▶ TASK DETAILS: Reproduce the listing below without any change.

"""

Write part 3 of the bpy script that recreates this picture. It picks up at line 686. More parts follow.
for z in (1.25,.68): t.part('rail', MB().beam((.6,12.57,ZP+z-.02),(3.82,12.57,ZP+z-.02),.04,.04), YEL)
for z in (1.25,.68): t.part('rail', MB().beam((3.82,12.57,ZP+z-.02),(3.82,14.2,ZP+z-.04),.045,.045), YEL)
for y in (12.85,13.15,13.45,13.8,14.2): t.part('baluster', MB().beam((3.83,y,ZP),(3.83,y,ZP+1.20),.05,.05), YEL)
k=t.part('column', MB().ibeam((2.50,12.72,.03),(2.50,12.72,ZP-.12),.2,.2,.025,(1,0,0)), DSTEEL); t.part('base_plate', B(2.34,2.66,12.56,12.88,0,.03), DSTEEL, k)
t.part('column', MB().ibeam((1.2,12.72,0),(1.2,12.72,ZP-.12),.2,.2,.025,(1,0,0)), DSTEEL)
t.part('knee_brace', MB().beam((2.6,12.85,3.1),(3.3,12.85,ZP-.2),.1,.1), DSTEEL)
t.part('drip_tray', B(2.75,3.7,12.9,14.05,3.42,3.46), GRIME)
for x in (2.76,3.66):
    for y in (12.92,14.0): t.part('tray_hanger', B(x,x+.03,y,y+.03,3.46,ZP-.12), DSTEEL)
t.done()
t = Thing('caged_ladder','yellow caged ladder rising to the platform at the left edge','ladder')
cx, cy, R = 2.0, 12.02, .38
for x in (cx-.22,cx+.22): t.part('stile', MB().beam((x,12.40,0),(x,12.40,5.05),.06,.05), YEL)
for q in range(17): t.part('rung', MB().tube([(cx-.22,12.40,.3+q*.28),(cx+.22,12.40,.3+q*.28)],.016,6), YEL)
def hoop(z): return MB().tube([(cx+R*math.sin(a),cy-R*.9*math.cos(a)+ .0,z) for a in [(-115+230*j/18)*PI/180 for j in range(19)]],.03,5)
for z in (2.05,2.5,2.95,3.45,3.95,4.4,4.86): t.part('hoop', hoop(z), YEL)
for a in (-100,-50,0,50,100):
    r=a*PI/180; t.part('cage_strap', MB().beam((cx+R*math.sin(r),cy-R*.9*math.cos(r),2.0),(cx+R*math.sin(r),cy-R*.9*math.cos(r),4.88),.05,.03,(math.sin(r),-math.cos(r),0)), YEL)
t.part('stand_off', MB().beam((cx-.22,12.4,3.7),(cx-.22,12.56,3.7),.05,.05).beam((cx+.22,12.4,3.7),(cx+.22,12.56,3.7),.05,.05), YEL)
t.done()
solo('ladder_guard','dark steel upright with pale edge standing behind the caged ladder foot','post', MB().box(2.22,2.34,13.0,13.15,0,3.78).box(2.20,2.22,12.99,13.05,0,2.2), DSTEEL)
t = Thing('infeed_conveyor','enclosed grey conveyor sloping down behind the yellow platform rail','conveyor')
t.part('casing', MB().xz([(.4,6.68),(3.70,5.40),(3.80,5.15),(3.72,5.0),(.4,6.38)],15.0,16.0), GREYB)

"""

▶ PROBLEM SOLUTION:
Write part 3 of the bpy script that recreates this picture. It picks up at line 686. More parts follow.
for z in (1.25,.68): t.part('rail', MB().beam((.6,12.57,ZP+z-.02),(3.82,12.57,ZP+z-.02),.04,.04), YEL)
for z in (1.25,.68): t.part('rail', MB().beam((3.82,12.57,ZP+z-.02),(3.82,14.2,ZP+z-.04),.045,.045), YEL)
for y in (12.85,13.15,13.45,13.8,14.2): t.part('baluster', MB().beam((3.83,y,ZP),(3.83,y,ZP+1.20),.05,.05), YEL)
k=t.part('column', MB().ibeam((2.50,12.72,.03),(2.50,12.72,ZP-.12),.2,.2,.025,(1,0,0)), DSTEEL); t.part('base_plate', B(2.34,2.66,12.56,12.88,0,.03), DSTEEL, k)
t.part('column', MB().ibeam((1.2,12.72,0),(1.2,12.72,ZP-.12),.2,.2,.025,(1,0,0)), DSTEEL)
t.part('knee_brace', MB().beam((2.6,12.85,3.1),(3.3,12.85,ZP-.2),.1,.1), DSTEEL)
t.part('drip_tray', B(2.75,3.7,12.9,14.05,3.42,3.46), GRIME)
for x in (2.76,3.66):
    for y in (12.92,14.0): t.part('tray_hanger', B(x,x+.03,y,y+.03,3.46,ZP-.12), DSTEEL)
t.done()
t = Thing('caged_ladder','yellow caged ladder rising to the platform at the left edge','ladder')
cx, cy, R = 2.0, 12.02, .38
for x in (cx-.22,cx+.22): t.part('stile', MB().beam((x,12.40,0),(x,12.40,5.05),.06,.05), YEL)
for q in range(17): t.part('rung', MB().tube([(cx-.22,12.40,.3+q*.28),(cx+.22,12.40,.3+q*.28)],.016,6), YEL)
def hoop(z): return MB().tube([(cx+R*math.sin(a),cy-R*.9*math.cos(a)+ .0,z) for a in [(-115+230*j/18)*PI/180 for j in range(19)]],.03,5)
for z in (2.05,2.5,2.95,3.45,3.95,4.4,4.86): t.part('hoop', hoop(z), YEL)
for a in (-100,-50,0,50,100):
    r=a*PI/180; t.part('cage_strap', MB().beam((cx+R*math.sin(r),cy-R*.9*math.cos(r),2.0),(cx+R*math.sin(r),cy-R*.9*math.cos(r),4.88),.05,.03,(math.sin(r),-math.cos(r),0)), YEL)
t.part('stand_off', MB().beam((cx-.22,12.4,3.7),(cx-.22,12.56,3.7),.05,.05).beam((cx+.22,12.4,3.7),(cx+.22,12.56,3.7),.05,.05), YEL)
t.done()
solo('ladder_guard','dark steel upright with pale edge standing behind the caged ladder foot','post', MB().box(2.22,2.34,13.0,13.15,0,3.78).box(2.20,2.22,12.99,13.05,0,2.2), DSTEEL)
t = Thing('infeed_conveyor','enclosed grey conveyor sloping down behind the yellow platform rail','conveyor')
t.part('casing', MB().xz([(.4,6.68),(3.70,5.40),(3.80,5.15),(3.72,5.0),(.4,6.38)],15.0,16.0), GREYB)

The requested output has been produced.